● Recorded data:
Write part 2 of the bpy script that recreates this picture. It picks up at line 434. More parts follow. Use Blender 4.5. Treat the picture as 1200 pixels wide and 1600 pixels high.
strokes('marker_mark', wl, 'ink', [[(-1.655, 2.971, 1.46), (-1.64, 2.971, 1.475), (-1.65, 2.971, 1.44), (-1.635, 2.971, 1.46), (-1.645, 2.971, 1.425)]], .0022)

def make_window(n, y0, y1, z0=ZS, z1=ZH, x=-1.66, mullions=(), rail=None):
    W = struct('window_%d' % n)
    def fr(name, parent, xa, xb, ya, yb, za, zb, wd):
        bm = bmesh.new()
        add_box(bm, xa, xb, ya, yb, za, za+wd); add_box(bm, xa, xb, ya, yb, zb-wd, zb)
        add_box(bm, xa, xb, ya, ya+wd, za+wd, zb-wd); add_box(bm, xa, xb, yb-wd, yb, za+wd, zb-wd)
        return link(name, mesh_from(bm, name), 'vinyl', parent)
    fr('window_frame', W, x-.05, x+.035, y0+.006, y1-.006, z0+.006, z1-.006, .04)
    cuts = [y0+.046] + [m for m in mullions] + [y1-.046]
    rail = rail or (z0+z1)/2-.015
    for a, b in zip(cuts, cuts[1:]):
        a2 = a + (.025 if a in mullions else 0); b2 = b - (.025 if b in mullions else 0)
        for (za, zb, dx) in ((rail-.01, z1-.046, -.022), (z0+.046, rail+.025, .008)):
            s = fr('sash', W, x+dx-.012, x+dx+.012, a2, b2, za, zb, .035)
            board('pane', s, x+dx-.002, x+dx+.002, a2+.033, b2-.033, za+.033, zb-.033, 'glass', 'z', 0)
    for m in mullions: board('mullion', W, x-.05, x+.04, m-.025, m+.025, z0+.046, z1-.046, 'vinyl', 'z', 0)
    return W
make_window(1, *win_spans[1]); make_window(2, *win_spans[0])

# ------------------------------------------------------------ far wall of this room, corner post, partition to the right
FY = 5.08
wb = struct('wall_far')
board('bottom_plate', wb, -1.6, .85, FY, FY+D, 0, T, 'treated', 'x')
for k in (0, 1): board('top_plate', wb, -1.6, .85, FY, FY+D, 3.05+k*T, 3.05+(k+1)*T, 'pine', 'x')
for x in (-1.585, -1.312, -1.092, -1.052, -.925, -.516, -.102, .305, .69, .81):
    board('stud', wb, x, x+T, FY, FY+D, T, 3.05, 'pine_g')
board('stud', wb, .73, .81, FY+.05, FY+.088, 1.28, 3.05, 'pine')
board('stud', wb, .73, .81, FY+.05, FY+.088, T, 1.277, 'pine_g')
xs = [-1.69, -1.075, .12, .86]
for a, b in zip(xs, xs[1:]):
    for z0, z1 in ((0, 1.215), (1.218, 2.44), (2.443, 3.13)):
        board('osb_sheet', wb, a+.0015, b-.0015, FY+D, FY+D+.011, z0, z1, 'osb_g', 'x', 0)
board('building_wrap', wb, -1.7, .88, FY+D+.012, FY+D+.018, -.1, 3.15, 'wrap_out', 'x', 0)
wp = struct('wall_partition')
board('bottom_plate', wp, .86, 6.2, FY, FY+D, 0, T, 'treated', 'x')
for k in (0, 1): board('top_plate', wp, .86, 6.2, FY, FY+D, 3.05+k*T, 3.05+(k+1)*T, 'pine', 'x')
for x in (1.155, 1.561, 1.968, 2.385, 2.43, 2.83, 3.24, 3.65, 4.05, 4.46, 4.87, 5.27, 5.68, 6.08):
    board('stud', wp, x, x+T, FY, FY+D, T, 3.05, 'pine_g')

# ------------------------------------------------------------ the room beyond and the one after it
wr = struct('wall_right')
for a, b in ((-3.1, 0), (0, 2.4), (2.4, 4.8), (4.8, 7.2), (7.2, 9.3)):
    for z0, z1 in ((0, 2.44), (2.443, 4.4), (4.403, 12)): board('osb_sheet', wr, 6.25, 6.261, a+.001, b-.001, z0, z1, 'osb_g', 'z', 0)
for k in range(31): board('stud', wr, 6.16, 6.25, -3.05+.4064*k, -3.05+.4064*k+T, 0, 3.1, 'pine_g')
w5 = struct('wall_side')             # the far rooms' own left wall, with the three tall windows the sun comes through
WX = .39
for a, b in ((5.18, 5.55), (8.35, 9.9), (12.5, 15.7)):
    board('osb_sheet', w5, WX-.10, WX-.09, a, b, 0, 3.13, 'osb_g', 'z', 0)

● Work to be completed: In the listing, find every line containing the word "this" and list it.

● Task output:
Write part 2 of the bpy script that recreates this picture. It picks up at line 434. More parts follow. Use Blender 4.5. Treat the picture as 1200 pixels wide and 1600 pixels high.
# ------------------------------------------------------------ far wall of this room, corner post, partition to the right